Extract exactly the run of lines starting at the line that holds "Keep writing the" and ending at the line that holds "455), surfY(1100, 450))", both included.

--- Begin THE INPUT ---

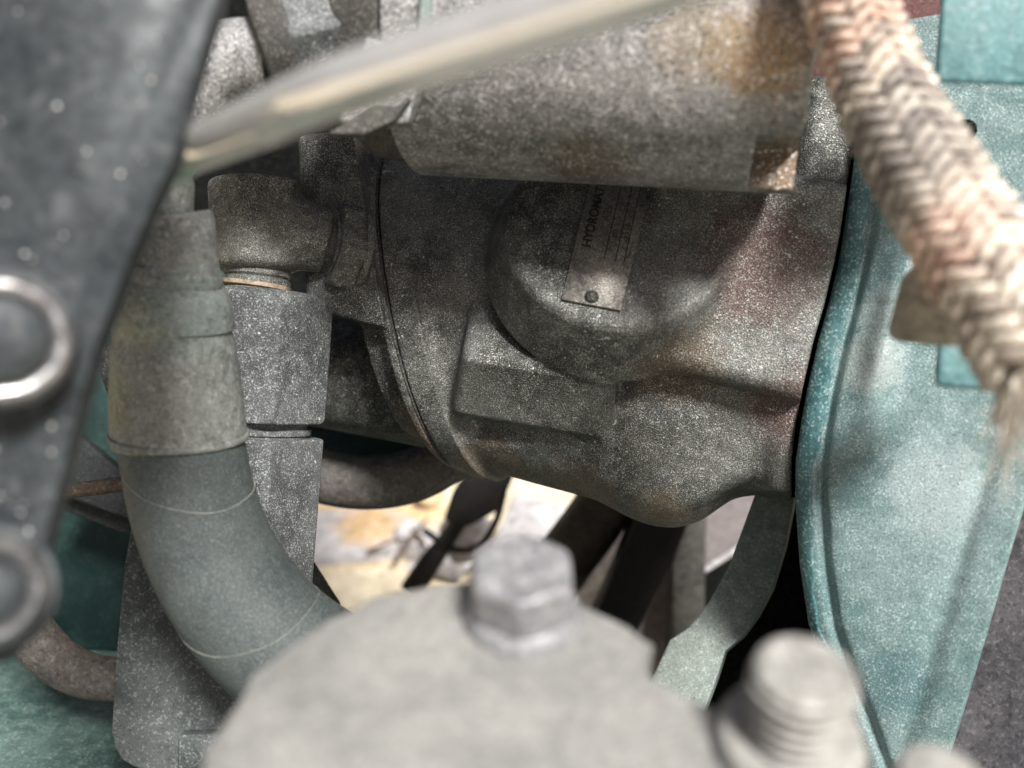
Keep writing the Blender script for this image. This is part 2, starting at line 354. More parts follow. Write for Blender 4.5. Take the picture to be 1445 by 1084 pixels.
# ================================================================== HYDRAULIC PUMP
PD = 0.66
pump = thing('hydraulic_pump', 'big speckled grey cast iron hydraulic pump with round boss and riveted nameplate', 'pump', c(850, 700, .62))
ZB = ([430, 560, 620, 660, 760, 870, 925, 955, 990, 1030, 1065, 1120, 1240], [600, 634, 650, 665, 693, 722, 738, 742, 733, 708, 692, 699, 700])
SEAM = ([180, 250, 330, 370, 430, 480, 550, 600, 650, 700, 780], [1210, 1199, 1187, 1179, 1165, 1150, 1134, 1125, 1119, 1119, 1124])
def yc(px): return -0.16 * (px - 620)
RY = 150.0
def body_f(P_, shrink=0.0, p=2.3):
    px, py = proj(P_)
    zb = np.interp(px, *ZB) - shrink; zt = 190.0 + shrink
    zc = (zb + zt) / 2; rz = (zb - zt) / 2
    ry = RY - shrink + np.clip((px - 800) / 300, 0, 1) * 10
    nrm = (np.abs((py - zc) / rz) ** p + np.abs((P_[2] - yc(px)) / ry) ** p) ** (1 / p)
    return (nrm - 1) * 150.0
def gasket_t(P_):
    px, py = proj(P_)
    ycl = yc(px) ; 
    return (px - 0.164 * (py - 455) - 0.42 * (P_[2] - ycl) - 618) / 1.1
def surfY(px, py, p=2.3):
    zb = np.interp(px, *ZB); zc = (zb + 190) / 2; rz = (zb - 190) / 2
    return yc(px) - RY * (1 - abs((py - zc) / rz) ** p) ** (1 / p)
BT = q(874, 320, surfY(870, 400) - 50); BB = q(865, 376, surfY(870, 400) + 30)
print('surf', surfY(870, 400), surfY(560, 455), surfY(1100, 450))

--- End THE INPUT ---
--- Begin THE INPUT ---

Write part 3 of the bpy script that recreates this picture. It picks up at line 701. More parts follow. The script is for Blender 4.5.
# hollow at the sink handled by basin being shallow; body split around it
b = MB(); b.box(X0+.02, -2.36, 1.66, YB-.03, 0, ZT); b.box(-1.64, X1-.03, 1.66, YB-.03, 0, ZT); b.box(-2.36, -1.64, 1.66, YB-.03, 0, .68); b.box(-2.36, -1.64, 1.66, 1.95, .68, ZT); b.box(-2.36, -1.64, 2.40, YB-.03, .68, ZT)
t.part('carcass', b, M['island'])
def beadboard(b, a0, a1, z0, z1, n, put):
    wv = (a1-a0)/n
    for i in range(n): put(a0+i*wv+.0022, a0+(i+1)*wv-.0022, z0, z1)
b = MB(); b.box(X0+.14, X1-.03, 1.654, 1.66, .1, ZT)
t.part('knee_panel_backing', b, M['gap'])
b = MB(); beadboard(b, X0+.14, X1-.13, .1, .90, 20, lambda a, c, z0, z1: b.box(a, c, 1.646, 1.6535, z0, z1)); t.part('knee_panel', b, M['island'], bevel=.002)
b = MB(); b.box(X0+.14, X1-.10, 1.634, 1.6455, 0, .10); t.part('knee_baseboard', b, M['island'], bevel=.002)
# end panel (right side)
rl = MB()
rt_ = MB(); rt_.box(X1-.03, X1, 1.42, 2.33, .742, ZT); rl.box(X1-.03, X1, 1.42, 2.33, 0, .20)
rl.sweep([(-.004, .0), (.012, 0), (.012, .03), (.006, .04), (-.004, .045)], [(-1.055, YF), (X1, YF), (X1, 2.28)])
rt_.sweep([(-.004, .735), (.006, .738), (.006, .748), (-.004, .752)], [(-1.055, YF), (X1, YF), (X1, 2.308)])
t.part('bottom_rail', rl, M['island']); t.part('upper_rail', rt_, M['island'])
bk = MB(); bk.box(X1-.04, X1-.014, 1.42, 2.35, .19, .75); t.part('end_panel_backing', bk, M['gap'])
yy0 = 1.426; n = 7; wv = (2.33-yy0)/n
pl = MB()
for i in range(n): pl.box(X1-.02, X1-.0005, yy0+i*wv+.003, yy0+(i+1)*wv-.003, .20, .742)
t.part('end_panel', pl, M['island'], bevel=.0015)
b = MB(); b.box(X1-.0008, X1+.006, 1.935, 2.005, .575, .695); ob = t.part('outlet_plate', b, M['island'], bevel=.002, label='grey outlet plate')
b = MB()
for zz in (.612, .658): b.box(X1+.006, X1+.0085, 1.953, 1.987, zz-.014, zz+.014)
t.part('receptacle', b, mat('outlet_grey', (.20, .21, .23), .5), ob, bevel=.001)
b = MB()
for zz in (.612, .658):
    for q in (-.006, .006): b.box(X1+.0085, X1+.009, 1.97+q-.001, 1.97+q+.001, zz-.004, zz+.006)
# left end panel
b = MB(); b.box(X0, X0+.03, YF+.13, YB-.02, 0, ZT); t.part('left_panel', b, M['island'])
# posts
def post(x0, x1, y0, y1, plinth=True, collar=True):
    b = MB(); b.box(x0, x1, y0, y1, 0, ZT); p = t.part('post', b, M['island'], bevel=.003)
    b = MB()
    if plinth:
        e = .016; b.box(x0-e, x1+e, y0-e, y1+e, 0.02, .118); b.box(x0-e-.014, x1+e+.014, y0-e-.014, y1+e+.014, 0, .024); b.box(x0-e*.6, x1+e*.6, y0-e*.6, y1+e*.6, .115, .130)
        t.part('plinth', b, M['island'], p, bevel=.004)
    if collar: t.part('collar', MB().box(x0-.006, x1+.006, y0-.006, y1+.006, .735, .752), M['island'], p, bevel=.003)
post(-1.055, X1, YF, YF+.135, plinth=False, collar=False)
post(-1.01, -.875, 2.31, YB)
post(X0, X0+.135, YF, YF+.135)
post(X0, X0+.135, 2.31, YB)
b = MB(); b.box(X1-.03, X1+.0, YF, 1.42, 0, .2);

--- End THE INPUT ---
--- Begin THE INPUT ---

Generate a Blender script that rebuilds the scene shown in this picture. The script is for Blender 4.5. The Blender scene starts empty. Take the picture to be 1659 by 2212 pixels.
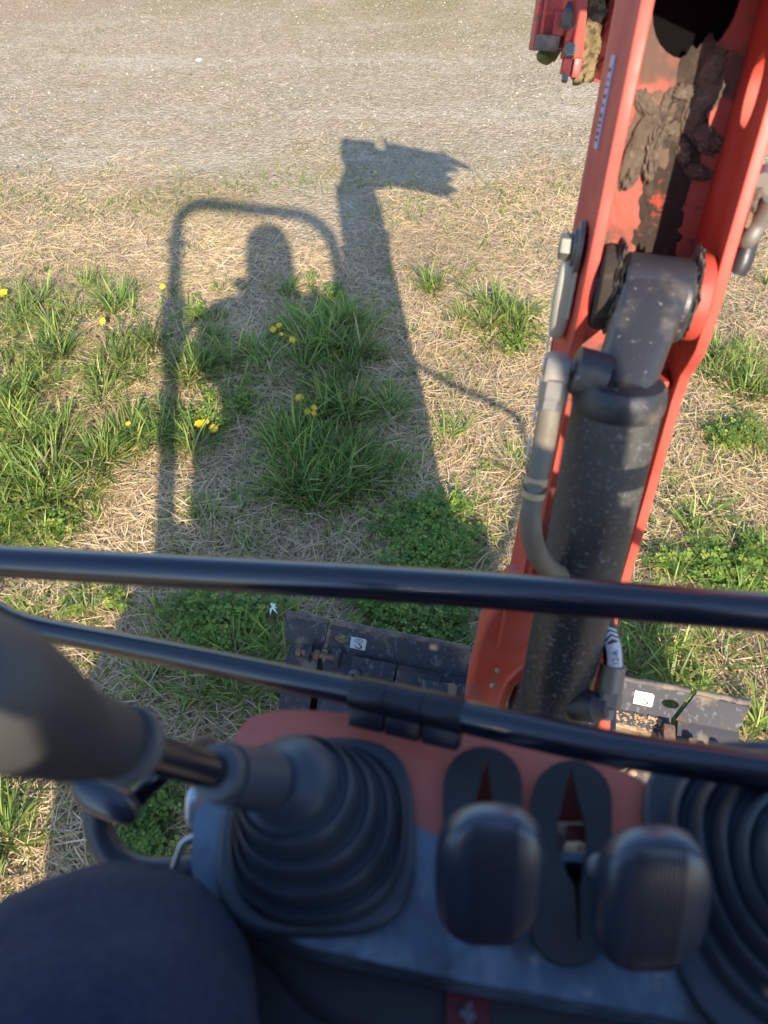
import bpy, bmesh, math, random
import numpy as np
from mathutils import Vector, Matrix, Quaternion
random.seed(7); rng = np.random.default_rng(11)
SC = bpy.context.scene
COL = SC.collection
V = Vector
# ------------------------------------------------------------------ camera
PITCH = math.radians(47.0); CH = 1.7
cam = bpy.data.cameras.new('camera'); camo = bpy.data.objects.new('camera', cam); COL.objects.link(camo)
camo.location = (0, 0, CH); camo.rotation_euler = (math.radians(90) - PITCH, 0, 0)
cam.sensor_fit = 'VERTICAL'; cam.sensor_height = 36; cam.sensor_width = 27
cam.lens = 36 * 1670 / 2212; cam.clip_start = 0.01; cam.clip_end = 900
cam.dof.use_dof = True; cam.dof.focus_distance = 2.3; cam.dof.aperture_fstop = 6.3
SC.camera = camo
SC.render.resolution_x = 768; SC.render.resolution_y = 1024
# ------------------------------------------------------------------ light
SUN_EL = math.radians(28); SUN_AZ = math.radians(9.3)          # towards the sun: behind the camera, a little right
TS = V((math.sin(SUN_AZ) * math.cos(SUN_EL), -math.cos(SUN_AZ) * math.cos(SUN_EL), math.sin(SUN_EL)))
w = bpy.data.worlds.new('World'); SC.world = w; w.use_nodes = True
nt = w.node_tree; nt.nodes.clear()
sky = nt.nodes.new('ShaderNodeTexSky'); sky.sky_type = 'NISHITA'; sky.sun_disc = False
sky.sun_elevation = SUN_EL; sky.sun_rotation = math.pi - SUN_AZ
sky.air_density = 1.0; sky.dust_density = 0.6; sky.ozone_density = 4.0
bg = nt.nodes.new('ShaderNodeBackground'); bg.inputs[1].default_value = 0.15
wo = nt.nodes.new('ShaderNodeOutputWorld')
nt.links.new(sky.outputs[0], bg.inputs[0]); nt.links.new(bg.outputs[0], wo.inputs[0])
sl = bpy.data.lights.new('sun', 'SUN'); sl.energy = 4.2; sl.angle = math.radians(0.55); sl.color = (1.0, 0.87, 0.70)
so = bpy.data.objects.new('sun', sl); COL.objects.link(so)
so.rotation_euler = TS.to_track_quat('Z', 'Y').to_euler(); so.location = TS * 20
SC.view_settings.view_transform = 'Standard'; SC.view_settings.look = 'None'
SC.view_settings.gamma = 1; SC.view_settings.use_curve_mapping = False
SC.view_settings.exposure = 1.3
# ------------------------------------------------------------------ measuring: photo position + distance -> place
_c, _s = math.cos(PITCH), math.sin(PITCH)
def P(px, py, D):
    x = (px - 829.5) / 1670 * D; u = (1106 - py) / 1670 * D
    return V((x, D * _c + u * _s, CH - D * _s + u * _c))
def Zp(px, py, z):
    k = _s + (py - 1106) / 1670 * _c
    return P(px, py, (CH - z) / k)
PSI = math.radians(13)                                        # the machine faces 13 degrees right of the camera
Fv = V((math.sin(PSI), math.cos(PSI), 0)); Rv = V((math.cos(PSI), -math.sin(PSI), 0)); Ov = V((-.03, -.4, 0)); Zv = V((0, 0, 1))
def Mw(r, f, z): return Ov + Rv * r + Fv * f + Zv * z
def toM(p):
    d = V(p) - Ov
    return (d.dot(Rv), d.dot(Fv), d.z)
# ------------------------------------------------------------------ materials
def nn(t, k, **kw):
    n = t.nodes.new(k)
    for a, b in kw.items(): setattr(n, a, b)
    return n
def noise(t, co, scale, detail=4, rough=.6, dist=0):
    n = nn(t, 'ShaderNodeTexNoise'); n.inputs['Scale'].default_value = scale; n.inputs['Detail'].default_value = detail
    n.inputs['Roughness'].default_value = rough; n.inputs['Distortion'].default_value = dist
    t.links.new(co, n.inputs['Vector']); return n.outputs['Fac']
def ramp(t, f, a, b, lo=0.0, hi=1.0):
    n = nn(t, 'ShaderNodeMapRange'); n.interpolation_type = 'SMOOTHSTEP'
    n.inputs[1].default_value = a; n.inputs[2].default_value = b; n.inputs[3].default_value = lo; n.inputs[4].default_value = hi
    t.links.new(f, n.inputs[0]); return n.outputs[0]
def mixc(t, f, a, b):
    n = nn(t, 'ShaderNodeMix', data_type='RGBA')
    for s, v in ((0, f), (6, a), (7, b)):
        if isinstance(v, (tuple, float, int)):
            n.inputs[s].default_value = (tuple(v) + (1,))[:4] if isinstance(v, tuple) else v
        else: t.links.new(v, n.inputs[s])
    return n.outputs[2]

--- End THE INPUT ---

### TASK SOLUTION
Keep writing the Blender script for this image. This is part 2, starting at line 354. More parts follow. Write for Blender 4.5. Take the picture to be 1445 by 1084 pixels.
# ================================================================== HYDRAULIC PUMP
PD = 0.66
pump = thing('hydraulic_pump', 'big speckled grey cast iron hydraulic pump with round boss and riveted nameplate', 'pump', c(850, 700, .62))
ZB = ([430, 560, 620, 660, 760, 870, 925, 955, 990, 1030, 1065, 1120, 1240], [600, 634, 650, 665, 693, 722, 738, 742, 733, 708, 692, 699, 700])
SEAM = ([180, 250, 330, 370, 430, 480, 550, 600, 650, 700, 780], [1210, 1199, 1187, 1179, 1165, 1150, 1134, 1125, 1119, 1119, 1124])
def yc(px): return -0.16 * (px - 620)
RY = 150.0
def body_f(P_, shrink=0.0, p=2.3):
    px, py = proj(P_)
    zb = np.interp(px, *ZB) - shrink; zt = 190.0 + shrink
    zc = (zb + zt) / 2; rz = (zb - zt) / 2
    ry = RY - shrink + np.clip((px - 800) / 300, 0, 1) * 10
    nrm = (np.abs((py - zc) / rz) ** p + np.abs((P_[2] - yc(px)) / ry) ** p) ** (1 / p)
    return (nrm - 1) * 150.0
def gasket_t(P_):
    px, py = proj(P_)
    ycl = yc(px) ; 
    return (px - 0.164 * (py - 455) - 0.42 * (P_[2] - ycl) - 618) / 1.1
def surfY(px, py, p=2.3):
    zb = np.interp(px, *ZB); zc = (zb + 190) / 2; rz = (zb - 190) / 2
    return yc(px) - RY * (1 - abs((py - zc) / rz) ** p) ** (1 / p)
BT = q(874, 320, surfY(870, 400) - 50); BB = q(865, 376, surfY(870, 400) + 30)
print('surf', surfY(870, 400), surfY(560, 455), surfY(1100, 450))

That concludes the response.